Extract the complete listing and output it unchanged.

— Start DATA SEGMENT —

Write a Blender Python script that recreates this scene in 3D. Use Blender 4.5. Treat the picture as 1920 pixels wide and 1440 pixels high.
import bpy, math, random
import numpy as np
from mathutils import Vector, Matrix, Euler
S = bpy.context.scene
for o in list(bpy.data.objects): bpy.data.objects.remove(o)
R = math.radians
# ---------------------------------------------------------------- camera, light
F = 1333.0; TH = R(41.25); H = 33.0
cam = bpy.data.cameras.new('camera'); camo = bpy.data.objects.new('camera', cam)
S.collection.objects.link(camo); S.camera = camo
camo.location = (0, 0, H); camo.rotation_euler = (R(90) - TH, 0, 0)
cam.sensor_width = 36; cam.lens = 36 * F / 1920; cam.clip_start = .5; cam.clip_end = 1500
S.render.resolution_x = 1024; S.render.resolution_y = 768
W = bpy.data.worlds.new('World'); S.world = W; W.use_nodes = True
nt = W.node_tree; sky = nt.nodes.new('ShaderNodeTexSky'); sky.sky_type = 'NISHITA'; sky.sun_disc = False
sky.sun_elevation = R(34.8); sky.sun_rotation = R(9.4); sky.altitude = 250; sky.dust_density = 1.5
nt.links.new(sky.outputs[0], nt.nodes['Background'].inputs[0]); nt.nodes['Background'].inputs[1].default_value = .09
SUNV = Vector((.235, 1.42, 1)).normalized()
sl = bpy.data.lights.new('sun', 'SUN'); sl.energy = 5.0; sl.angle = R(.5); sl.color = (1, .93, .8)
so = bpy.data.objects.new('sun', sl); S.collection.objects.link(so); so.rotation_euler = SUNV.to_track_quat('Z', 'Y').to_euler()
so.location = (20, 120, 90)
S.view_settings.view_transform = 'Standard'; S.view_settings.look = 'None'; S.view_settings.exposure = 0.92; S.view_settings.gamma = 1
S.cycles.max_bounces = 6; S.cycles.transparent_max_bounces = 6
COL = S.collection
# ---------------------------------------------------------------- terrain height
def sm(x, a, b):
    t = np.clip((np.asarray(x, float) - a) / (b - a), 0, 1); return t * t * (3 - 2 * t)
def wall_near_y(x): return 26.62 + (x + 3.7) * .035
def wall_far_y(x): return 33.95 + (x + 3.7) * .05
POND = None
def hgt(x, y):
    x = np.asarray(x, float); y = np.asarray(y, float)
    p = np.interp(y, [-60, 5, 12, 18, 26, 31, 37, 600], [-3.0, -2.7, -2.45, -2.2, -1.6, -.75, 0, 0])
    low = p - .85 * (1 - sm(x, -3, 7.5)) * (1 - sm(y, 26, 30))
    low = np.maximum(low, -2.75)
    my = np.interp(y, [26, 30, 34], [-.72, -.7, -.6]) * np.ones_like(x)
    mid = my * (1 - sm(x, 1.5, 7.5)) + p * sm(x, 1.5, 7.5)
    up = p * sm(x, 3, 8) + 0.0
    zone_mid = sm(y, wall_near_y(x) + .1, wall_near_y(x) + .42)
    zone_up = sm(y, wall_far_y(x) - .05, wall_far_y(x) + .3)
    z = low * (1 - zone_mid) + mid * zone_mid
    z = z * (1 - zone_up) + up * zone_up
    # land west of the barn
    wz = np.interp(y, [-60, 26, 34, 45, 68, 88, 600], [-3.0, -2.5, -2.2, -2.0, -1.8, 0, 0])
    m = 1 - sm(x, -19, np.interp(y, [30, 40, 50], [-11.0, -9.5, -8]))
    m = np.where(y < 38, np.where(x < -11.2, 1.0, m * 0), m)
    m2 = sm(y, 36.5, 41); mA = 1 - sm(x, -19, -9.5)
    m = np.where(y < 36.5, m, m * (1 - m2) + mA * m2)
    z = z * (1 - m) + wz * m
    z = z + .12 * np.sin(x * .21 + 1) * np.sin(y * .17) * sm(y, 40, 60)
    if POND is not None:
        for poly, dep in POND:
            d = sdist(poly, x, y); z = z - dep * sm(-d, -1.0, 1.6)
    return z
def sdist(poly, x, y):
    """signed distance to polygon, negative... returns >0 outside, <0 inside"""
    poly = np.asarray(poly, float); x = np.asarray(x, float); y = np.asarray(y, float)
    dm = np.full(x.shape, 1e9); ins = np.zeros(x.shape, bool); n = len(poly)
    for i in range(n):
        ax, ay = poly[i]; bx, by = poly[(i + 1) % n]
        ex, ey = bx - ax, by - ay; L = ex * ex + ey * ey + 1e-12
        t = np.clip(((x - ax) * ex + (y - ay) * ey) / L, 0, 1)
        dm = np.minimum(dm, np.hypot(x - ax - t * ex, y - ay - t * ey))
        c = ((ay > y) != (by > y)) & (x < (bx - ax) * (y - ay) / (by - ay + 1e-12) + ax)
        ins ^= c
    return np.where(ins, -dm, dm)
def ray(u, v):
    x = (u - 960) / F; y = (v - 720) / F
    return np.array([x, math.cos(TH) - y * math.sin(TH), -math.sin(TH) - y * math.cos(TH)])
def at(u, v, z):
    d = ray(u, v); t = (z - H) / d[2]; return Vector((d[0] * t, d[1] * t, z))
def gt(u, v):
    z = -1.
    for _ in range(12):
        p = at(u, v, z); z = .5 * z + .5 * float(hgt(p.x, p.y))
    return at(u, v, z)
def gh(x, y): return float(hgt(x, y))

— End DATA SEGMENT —

*OUTPUT BELOW*:
Write a Blender Python script that recreates this scene in 3D. Use Blender 4.5. Treat the picture as 1920 pixels wide and 1440 pixels high.
import bpy, math, random
import numpy as np
from mathutils import Vector, Matrix, Euler
S = bpy.context.scene
for o in list(bpy.data.objects): bpy.data.objects.remove(o)
R = math.radians
# ---------------------------------------------------------------- camera, light
F = 1333.0; TH = R(41.25); H = 33.0
cam = bpy.data.cameras.new('camera'); camo = bpy.data.objects.new('camera', cam)
S.collection.objects.link(camo); S.camera = camo
camo.location = (0, 0, H); camo.rotation_euler = (R(90) - TH, 0, 0)
cam.sensor_width = 36; cam.lens = 36 * F / 1920; cam.clip_start = .5; cam.clip_end = 1500
S.render.resolution_x = 1024; S.render.resolution_y = 768
W = bpy.data.worlds.new('World'); S.world = W; W.use_nodes = True
nt = W.node_tree; sky = nt.nodes.new('ShaderNodeTexSky'); sky.sky_type = 'NISHITA'; sky.sun_disc = False
sky.sun_elevation = R(34.8); sky.sun_rotation = R(9.4); sky.altitude = 250; sky.dust_density = 1.5
nt.links.new(sky.outputs[0], nt.nodes['Background'].inputs[0]); nt.nodes['Background'].inputs[1].default_value = .09
SUNV = Vector((.235, 1.42, 1)).normalized()
sl = bpy.data.lights.new('sun', 'SUN'); sl.energy = 5.0; sl.angle = R(.5); sl.color = (1, .93, .8)
so = bpy.data.objects.new('sun', sl); S.collection.objects.link(so); so.rotation_euler = SUNV.to_track_quat('Z', 'Y').to_euler()
so.location = (20, 120, 90)
S.view_settings.view_transform = 'Standard'; S.view_settings.look = 'None'; S.view_settings.exposure = 0.92; S.view_settings.gamma = 1
S.cycles.max_bounces = 6; S.cycles.transparent_max_bounces = 6
COL = S.collection
# ---------------------------------------------------------------- terrain height
def sm(x, a, b):
    t = np.clip((np.asarray(x, float) - a) / (b - a), 0, 1); return t * t * (3 - 2 * t)
def wall_near_y(x): return 26.62 + (x + 3.7) * .035
def wall_far_y(x): return 33.95 + (x + 3.7) * .05
POND = None
def hgt(x, y):
    x = np.asarray(x, float); y = np.asarray(y, float)
    p = np.interp(y, [-60, 5, 12, 18, 26, 31, 37, 600], [-3.0, -2.7, -2.45, -2.2, -1.6, -.75, 0, 0])
    low = p - .85 * (1 - sm(x, -3, 7.5)) * (1 - sm(y, 26, 30))
    low = np.maximum(low, -2.75)
    my = np.interp(y, [26, 30, 34], [-.72, -.7, -.6]) * np.ones_like(x)
    mid = my * (1 - sm(x, 1.5, 7.5)) + p * sm(x, 1.5, 7.5)
    up = p * sm(x, 3, 8) + 0.0
    zone_mid = sm(y, wall_near_y(x) + .1, wall_near_y(x) + .42)
    zone_up = sm(y, wall_far_y(x) - .05, wall_far_y(x) + .3)
    z = low * (1 - zone_mid) + mid * zone_mid
    z = z * (1 - zone_up) + up * zone_up
    # land west of the barn
    wz = np.interp(y, [-60, 26, 34, 45, 68, 88, 600], [-3.0, -2.5, -2.2, -2.0, -1.8, 0, 0])
    m = 1 - sm(x, -19, np.interp(y, [30, 40, 50], [-11.0, -9.5, -8]))
    m = np.where(y < 38, np.where(x < -11.2, 1.0, m * 0), m)
    m2 = sm(y, 36.5, 41); mA = 1 - sm(x, -19, -9.5)
    m = np.where(y < 36.5, m, m * (1 - m2) + mA * m2)
    z = z * (1 - m) + wz * m
    z = z + .12 * np.sin(x * .21 + 1) * np.sin(y * .17) * sm(y, 40, 60)
    if POND is not None:
        for poly, dep in POND:
            d = sdist(poly, x, y); z = z - dep * sm(-d, -1.0, 1.6)
    return z
def sdist(poly, x, y):
    """signed distance to polygon, negative... returns >0 outside, <0 inside"""
    poly = np.asarray(poly, float); x = np.asarray(x, float); y = np.asarray(y, float)
    dm = np.full(x.shape, 1e9); ins = np.zeros(x.shape, bool); n = len(poly)
    for i in range(n):
        ax, ay = poly[i]; bx, by = poly[(i + 1) % n]
        ex, ey = bx - ax, by - ay; L = ex * ex + ey * ey + 1e-12
        t = np.clip(((x - ax) * ex + (y - ay) * ey) / L, 0, 1)
        dm = np.minimum(dm, np.hypot(x - ax - t * ex, y - ay - t * ey))
        c = ((ay > y) != (by > y)) & (x < (bx - ax) * (y - ay) / (by - ay + 1e-12) + ax)
        ins ^= c
    return np.where(ins, -dm, dm)
def ray(u, v):
    x = (u - 960) / F; y = (v - 720) / F
    return np.array([x, math.cos(TH) - y * math.sin(TH), -math.sin(TH) - y * math.cos(TH)])
def at(u, v, z):
    d = ray(u, v); t = (z - H) / d[2]; return Vector((d[0] * t, d[1] * t, z))
def gt(u, v):
    z = -1.
    for _ in range(12):
        p = at(u, v, z); z = .5 * z + .5 * float(hgt(p.x, p.y))
    return at(u, v, z)
def gh(x, y): return float(hgt(x, y))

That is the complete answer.